Problem description: Output the data below in full, byte for byte. Nothing may differ.

Supplied material:
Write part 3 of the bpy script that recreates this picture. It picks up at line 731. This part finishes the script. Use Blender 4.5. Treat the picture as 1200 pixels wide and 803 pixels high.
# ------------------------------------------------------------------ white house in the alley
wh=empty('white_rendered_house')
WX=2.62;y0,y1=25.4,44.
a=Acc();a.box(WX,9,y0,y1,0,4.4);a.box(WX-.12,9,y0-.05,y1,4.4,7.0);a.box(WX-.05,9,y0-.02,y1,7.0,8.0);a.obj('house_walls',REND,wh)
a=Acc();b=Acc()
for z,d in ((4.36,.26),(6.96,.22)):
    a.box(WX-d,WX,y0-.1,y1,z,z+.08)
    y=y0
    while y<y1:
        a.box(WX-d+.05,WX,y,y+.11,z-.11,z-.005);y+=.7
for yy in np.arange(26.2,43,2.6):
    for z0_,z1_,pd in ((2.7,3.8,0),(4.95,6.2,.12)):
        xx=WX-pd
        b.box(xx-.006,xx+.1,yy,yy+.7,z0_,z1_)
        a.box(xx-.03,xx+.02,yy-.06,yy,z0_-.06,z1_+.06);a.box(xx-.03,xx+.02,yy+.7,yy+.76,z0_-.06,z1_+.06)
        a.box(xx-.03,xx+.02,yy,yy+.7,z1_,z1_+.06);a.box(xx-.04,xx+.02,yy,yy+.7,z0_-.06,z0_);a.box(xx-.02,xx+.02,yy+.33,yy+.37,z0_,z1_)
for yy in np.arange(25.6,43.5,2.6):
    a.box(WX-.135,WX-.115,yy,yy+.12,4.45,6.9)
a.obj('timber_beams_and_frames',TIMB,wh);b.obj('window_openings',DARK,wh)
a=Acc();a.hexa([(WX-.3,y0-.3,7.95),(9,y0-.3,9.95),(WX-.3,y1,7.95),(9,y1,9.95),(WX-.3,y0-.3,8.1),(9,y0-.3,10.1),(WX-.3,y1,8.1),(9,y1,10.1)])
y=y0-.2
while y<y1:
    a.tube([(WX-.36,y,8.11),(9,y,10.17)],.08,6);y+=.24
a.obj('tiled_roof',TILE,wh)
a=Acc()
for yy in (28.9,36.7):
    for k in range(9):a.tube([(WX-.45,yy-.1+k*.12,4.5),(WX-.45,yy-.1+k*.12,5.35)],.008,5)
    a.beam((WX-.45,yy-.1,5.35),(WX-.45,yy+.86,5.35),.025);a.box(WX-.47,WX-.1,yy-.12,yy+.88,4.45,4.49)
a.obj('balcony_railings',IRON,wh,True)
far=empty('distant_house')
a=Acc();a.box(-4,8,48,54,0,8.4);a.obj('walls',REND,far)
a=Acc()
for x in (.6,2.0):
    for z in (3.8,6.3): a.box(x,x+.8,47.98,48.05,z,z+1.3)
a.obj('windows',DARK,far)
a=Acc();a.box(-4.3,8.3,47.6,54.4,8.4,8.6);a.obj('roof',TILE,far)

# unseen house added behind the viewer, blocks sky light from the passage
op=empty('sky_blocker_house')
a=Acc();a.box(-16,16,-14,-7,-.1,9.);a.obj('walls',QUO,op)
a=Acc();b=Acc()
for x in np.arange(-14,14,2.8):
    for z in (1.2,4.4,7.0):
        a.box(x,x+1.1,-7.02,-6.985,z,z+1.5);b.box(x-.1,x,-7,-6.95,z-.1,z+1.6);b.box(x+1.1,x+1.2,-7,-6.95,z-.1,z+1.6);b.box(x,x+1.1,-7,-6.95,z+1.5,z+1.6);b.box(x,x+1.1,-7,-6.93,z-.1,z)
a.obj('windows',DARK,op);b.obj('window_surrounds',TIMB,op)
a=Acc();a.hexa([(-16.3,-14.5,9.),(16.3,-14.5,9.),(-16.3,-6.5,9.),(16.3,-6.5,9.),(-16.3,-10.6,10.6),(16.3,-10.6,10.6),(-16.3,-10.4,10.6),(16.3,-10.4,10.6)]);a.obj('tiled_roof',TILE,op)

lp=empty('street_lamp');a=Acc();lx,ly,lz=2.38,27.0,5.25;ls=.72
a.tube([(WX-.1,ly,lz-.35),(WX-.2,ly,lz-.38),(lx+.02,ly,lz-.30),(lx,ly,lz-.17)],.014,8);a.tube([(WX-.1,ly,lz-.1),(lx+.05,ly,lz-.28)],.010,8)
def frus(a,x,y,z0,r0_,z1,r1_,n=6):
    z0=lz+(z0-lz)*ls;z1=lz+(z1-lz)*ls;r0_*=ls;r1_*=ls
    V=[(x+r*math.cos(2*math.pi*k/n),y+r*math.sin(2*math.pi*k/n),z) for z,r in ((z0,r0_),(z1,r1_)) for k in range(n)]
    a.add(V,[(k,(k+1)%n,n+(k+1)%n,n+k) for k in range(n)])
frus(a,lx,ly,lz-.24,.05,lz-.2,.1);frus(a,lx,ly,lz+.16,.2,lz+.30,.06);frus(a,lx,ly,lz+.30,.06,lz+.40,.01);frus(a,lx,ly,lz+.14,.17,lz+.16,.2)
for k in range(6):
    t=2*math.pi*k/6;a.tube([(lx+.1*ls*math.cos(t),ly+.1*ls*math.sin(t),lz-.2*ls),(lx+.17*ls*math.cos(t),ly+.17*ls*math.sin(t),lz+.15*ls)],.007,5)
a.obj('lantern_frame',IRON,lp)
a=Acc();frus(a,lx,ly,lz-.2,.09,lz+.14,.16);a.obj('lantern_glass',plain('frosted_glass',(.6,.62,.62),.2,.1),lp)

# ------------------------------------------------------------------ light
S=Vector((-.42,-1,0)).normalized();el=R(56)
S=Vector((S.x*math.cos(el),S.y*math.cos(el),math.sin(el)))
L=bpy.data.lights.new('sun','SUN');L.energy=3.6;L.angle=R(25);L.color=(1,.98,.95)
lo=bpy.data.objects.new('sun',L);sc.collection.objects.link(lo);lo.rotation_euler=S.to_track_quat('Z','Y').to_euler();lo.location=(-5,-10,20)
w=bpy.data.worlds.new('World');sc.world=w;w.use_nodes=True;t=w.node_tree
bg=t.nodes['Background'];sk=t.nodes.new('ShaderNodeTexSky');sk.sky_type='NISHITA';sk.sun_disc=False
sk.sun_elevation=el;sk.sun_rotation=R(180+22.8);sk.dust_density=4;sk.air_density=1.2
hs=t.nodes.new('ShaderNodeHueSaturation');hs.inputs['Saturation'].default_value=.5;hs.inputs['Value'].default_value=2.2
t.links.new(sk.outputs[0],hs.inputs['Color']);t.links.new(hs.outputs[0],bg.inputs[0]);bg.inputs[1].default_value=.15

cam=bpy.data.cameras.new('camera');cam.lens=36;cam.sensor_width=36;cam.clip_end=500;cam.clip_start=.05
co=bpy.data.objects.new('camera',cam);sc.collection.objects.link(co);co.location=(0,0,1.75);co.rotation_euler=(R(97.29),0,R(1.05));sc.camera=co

In response:
Write part 3 of the bpy script that recreates this picture. It picks up at line 731. This part finishes the script. Use Blender 4.5. Treat the picture as 1200 pixels wide and 803 pixels high.
# ------------------------------------------------------------------ white house in the alley
wh=empty('white_rendered_house')
WX=2.62;y0,y1=25.4,44.
a=Acc();a.box(WX,9,y0,y1,0,4.4);a.box(WX-.12,9,y0-.05,y1,4.4,7.0);a.box(WX-.05,9,y0-.02,y1,7.0,8.0);a.obj('house_walls',REND,wh)
a=Acc();b=Acc()
for z,d in ((4.36,.26),(6.96,.22)):
    a.box(WX-d,WX,y0-.1,y1,z,z+.08)
    y=y0
    while y<y1:
        a.box(WX-d+.05,WX,y,y+.11,z-.11,z-.005);y+=.7
for yy in np.arange(26.2,43,2.6):
    for z0_,z1_,pd in ((2.7,3.8,0),(4.95,6.2,.12)):
        xx=WX-pd
        b.box(xx-.006,xx+.1,yy,yy+.7,z0_,z1_)
        a.box(xx-.03,xx+.02,yy-.06,yy,z0_-.06,z1_+.06);a.box(xx-.03,xx+.02,yy+.7,yy+.76,z0_-.06,z1_+.06)
        a.box(xx-.03,xx+.02,yy,yy+.7,z1_,z1_+.06);a.box(xx-.04,xx+.02,yy,yy+.7,z0_-.06,z0_);a.box(xx-.02,xx+.02,yy+.33,yy+.37,z0_,z1_)
for yy in np.arange(25.6,43.5,2.6):
    a.box(WX-.135,WX-.115,yy,yy+.12,4.45,6.9)
a.obj('timber_beams_and_frames',TIMB,wh);b.obj('window_openings',DARK,wh)
a=Acc();a.hexa([(WX-.3,y0-.3,7.95),(9,y0-.3,9.95),(WX-.3,y1,7.95),(9,y1,9.95),(WX-.3,y0-.3,8.1),(9,y0-.3,10.1),(WX-.3,y1,8.1),(9,y1,10.1)])
y=y0-.2
while y<y1:
    a.tube([(WX-.36,y,8.11),(9,y,10.17)],.08,6);y+=.24
a.obj('tiled_roof',TILE,wh)
a=Acc()
for yy in (28.9,36.7):
    for k in range(9):a.tube([(WX-.45,yy-.1+k*.12,4.5),(WX-.45,yy-.1+k*.12,5.35)],.008,5)
    a.beam((WX-.45,yy-.1,5.35),(WX-.45,yy+.86,5.35),.025);a.box(WX-.47,WX-.1,yy-.12,yy+.88,4.45,4.49)
a.obj('balcony_railings',IRON,wh,True)
far=empty('distant_house')
a=Acc();a.box(-4,8,48,54,0,8.4);a.obj('walls',REND,far)
a=Acc()
for x in (.6,2.0):
    for z in (3.8,6.3): a.box(x,x+.8,47.98,48.05,z,z+1.3)
a.obj('windows',DARK,far)
a=Acc();a.box(-4.3,8.3,47.6,54.4,8.4,8.6);a.obj('roof',TILE,far)

# unseen house added behind the viewer, blocks sky light from the passage
op=empty('sky_blocker_house')
a=Acc();a.box(-16,16,-14,-7,-.1,9.);a.obj('walls',QUO,op)
a=Acc();b=Acc()
for x in np.arange(-14,14,2.8):
    for z in (1.2,4.4,7.0):
        a.box(x,x+1.1,-7.02,-6.985,z,z+1.5);b.box(x-.1,x,-7,-6.95,z-.1,z+1.6);b.box(x+1.1,x+1.2,-7,-6.95,z-.1,z+1.6);b.box(x,x+1.1,-7,-6.95,z+1.5,z+1.6);b.box(x,x+1.1,-7,-6.93,z-.1,z)
a.obj('windows',DARK,op);b.obj('window_surrounds',TIMB,op)
a=Acc();a.hexa([(-16.3,-14.5,9.),(16.3,-14.5,9.),(-16.3,-6.5,9.),(16.3,-6.5,9.),(-16.3,-10.6,10.6),(16.3,-10.6,10.6),(-16.3,-10.4,10.6),(16.3,-10.4,10.6)]);a.obj('tiled_roof',TILE,op)

lp=empty('street_lamp');a=Acc();lx,ly,lz=2.38,27.0,5.25;ls=.72
a.tube([(WX-.1,ly,lz-.35),(WX-.2,ly,lz-.38),(lx+.02,ly,lz-.30),(lx,ly,lz-.17)],.014,8);a.tube([(WX-.1,ly,lz-.1),(lx+.05,ly,lz-.28)],.010,8)
def frus(a,x,y,z0,r0_,z1,r1_,n=6):
    z0=lz+(z0-lz)*ls;z1=lz+(z1-lz)*ls;r0_*=ls;r1_*=ls
    V=[(x+r*math.cos(2*math.pi*k/n),y+r*math.sin(2*math.pi*k/n),z) for z,r in ((z0,r0_),(z1,r1_)) for k in range(n)]
    a.add(V,[(k,(k+1)%n,n+(k+1)%n,n+k) for k in range(n)])
frus(a,lx,ly,lz-.24,.05,lz-.2,.1);frus(a,lx,ly,lz+.16,.2,lz+.30,.06);frus(a,lx,ly,lz+.30,.06,lz+.40,.01);frus(a,lx,ly,lz+.14,.17,lz+.16,.2)
for k in range(6):
    t=2*math.pi*k/6;a.tube([(lx+.1*ls*math.cos(t),ly+.1*ls*math.sin(t),lz-.2*ls),(lx+.17*ls*math.cos(t),ly+.17*ls*math.sin(t),lz+.15*ls)],.007,5)
a.obj('lantern_frame',IRON,lp)
a=Acc();frus(a,lx,ly,lz-.2,.09,lz+.14,.16);a.obj('lantern_glass',plain('frosted_glass',(.6,.62,.62),.2,.1),lp)

# ------------------------------------------------------------------ light
S=Vector((-.42,-1,0)).normalized();el=R(56)
S=Vector((S.x*math.cos(el),S.y*math.cos(el),math.sin(el)))
L=bpy.data.lights.new('sun','SUN');L.energy=3.6;L.angle=R(25);L.color=(1,.98,.95)
lo=bpy.data.objects.new('sun',L);sc.collection.objects.link(lo);lo.rotation_euler=S.to_track_quat('Z','Y').to_euler();lo.location=(-5,-10,20)
w=bpy.data.worlds.new('World');sc.world=w;w.use_nodes=True;t=w.node_tree
bg=t.nodes['Background'];sk=t.nodes.new('ShaderNodeTexSky');sk.sky_type='NISHITA';sk.sun_disc=False
sk.sun_elevation=el;sk.sun_rotation=R(180+22.8);sk.dust_density=4;sk.air_density=1.2
hs=t.nodes.new('ShaderNodeHueSaturation');hs.inputs['Saturation'].default_value=.5;hs.inputs['Value'].default_value=2.2
t.links.new(sk.outputs[0],hs.inputs['Color']);t.links.new(hs.outputs[0],bg.inputs[0]);bg.inputs[1].default_value=.15

cam=bpy.data.cameras.new('camera');cam.lens=36;cam.sensor_width=36;cam.clip_end=500;cam.clip_start=.05
co=bpy.data.objects.new('camera',cam);sc.collection.objects.link(co);co.location=(0,0,1.75);co.rotation_euler=(R(97.29),0,R(1.05));sc.camera=co